If I bring that back to myself, it means that I need to look for very strong geometrical material, exhibiting richness in colour and complexity.  In other words a city.  Munich.  Well if you had read any other part of my blog, you would have seen this coming.  Thus far I have taken my camera into 3 distinctly different areas of Munich, starting with the Olympic Games site, then focusing in on the Jewish Quarter, and most recently exploring the green space that is the Englischer Garten.  I want to finish my course by tackling the downtown area, the equally beautiful and grimy inner city.  This is a colourful, complex, ever changing, ever moving place, replete with visual material, but not the easiest place to work.

This weekend after my weekly jaunt around the Olympiagelande, I headed into the city to play with some ideas based around this theme.  The area I chose was around the main station, very colourful as well as very dubious, typical european blend of red light district, cheap hotels and small shops/cafes.  Whilst my first example image has nothing to do with the theme, I thought it quite funny and wanted to post it here


They did not come out of Sexyland, but they look like they did!

OK, back to my exploration of ideas.  The concept I have in mind is a series of photographs at street level or elevated if I can get access of rows of buildings typical of Munich.  These should exhibit strong symmetry and interesting content.  For my exploration I had a FF camera with a 16-35mm zoom, not ideal for this, the following required a great deal of perspective management, but again this was a conceptual process, not a final shoot.
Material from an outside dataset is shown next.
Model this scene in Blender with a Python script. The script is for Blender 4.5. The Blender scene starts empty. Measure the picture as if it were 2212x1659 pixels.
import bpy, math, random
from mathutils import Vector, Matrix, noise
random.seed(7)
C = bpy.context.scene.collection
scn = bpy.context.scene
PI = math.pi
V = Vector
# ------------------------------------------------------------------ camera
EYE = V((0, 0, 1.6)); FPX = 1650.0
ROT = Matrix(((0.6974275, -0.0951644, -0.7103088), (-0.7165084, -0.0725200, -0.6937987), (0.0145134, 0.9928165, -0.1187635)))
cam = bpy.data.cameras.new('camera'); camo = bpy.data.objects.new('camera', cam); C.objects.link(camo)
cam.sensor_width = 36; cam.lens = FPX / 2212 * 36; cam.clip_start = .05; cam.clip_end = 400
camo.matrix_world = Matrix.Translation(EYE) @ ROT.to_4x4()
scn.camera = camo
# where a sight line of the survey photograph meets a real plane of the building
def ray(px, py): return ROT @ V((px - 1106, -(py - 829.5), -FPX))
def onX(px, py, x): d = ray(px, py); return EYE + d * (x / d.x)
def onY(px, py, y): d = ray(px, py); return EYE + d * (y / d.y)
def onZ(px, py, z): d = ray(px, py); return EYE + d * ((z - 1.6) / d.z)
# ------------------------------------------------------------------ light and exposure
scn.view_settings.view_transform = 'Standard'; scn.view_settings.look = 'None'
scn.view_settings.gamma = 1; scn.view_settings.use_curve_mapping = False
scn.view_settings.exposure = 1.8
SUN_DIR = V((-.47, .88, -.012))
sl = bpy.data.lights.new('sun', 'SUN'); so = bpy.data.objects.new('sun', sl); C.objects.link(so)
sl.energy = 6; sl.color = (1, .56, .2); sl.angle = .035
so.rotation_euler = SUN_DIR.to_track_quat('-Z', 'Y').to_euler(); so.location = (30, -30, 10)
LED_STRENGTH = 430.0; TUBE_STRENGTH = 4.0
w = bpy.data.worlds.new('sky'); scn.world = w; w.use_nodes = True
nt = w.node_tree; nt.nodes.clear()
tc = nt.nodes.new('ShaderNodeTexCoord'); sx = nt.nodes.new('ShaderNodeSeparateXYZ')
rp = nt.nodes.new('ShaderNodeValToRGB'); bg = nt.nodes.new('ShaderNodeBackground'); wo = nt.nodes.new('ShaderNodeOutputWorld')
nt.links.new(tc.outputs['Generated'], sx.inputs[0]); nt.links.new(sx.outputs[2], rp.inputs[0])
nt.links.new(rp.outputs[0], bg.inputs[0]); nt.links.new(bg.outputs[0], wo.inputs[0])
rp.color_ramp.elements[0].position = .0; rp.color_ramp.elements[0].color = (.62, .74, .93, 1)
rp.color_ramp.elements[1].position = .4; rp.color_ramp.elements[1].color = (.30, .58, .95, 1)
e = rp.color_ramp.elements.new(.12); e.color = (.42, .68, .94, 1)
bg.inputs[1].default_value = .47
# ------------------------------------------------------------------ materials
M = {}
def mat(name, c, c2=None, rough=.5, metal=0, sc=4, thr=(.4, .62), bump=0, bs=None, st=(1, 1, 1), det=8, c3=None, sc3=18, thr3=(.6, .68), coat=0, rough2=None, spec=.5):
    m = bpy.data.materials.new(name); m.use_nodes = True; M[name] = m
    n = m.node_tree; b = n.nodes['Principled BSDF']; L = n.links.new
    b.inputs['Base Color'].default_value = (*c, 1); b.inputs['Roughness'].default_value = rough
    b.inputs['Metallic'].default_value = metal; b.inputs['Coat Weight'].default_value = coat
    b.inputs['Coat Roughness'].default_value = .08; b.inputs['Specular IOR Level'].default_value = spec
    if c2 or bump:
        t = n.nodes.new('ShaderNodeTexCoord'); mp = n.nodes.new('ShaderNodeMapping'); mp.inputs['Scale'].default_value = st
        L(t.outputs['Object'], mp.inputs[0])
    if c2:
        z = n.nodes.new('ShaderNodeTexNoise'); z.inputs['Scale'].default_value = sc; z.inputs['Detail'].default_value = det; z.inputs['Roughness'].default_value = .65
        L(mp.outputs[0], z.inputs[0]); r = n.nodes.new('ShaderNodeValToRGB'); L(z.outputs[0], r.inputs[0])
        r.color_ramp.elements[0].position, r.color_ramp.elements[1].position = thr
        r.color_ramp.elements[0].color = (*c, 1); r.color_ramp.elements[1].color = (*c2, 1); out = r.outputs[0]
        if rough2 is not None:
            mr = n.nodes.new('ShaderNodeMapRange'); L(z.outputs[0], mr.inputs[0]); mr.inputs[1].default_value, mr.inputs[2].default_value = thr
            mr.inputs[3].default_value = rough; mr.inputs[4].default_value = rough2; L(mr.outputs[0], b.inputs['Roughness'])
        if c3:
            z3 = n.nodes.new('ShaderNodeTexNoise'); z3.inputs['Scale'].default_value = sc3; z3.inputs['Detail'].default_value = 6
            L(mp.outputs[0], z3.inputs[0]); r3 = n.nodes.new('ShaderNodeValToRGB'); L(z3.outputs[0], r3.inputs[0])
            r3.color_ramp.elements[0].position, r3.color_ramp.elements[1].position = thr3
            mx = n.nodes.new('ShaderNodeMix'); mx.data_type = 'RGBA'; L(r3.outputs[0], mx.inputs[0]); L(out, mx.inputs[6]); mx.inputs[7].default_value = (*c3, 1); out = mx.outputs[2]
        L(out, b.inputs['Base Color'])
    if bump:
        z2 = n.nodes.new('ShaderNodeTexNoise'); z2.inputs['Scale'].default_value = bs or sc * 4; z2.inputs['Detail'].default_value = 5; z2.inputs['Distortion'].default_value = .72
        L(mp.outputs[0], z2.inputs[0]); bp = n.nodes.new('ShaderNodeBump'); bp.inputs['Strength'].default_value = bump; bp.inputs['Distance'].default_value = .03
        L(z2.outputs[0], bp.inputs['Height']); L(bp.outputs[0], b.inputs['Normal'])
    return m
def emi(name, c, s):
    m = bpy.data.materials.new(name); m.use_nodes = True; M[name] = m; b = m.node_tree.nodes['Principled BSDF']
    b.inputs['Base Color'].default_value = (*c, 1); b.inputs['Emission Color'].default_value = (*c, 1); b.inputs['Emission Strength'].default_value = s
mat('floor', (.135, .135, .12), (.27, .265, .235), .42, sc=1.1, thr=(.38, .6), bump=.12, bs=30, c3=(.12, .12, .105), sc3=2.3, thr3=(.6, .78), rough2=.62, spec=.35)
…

The previous two photos exhibit the in close compressed view that Gursky sometimes shoots, there is no sky, the buildings should look endless.  An option here might be to extend the photograph by adding additional rows of windows via photoshop.  Maybe shooting at different times from the same place so that the windows show variation.  Dusk may make this work better.


Another possibility is the above here the bicycles and taxis are the repeating form standing against the banality of the 1960's edifice of the main station behind.


The final shot has the strongest potential, this is the front of the station with tram tracks running along the bottom of the frame.  This is a strongly horizontal image with symmetry only broken by the cars and street furniture. 

Taking the final shot as an example, my current thinking would be to return with a tripod and my 17mm TS/E lens which will enable me to correct for perspective.  I would then plan to take maybe 20 identical shots over a period of an hour or so watching how the constellations of people and cars inhabit the space in front of me.  I could then fill that space by cloning to and from the various photographs to create a single composite image that brings together a multitude of people in the same photograph.  A similar technique could work in several spaces that people move through in the city.  I would also like to try this in the station if security permits.  One idea will be to use the main station as a subject creating several large photos with multiple frames.  One aspect of the TS lenses is that by shifting left and right, up and down I can move the image circle by 12mm, not much, but compared to a 36x24mm frame this doubles the image size converting my 35mm FF 5D2 into a 42MP almost medium format camera.  There are issues in doing this, but it expands my possibilities.

So  have a start and an initial idea for this work, I now need to build out the concept and plan the photographs.  That will be a major difference for this sequence.  Each final photograph will have to be scouted, with test shots and then decisions made about time of day for lighting or weather conditions.  I may need permission for some potential shots.  The biggest question will be one of coherence, essentially avoiding this becoming a set of technically interesting but unrelated photographs.  That is the part that still bothers me about this exercise.